Clare Hart, vice-présidente de la métropole, déléguée au rayonnement international et à la coopération européenne, rappelle l’importance de l’engagement, initié dès le début du mandat de Michaël Delafosse : « La première subvention votée a été pour SOS Méditerranée. » Elle souligne également l’unité entre les collectivités locales : « nous sommes main dans la main derrière SOS Méditerranée, et c’est très important ». Dans un contexte où « la fraternité n’est plus une évidence », l’Occitanie, Montpellier et l’Hérault défendent avec force l’inconditionnalité du sauvetage en mer.
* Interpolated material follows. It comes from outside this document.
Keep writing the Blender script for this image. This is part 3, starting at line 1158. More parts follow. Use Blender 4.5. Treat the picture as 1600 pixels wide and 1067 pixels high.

Sylvie Pradelle, représentant le conseil départemental de l’Hérault, insiste sur la mission de solidarité qui est au cœur de l’action publique : « La solidarité, c’est le maître mot… c’est notre ADN, apporter une aide aux personnes en difficulté, dont la vie est en danger. » Les collectivités locales, en agissant au-delà de leurs frontières, réaffirment leur engagement pour une solidarité internationale, une valeur essentielle en réponse aux crises humanitaires en Méditerranée.

 

[VIDEO] Interview avec Clare Hart, vice-présidente de la métropole, et Sylvie Pradelle, vice-présidente du conseil départemental de l’Hérault :

« Depuis le début des opérations, SOS Méditerranée a secouru 40 962 personnes », a précisé François Thomas. Puis le président conscient que les migrations ne vont pas s’arrêter pour différentes raisons de géopolitiques, de conflits, de changements climatiques tient à affirmer : « nous serons toujours là pour tendre la main, c’est un devoir, c’est une obligation et malgré toutes les entraves, nous allons continuer et je salue tous les bénévoles de SOS Méditerranée qui sont pas loin de 800 en France ».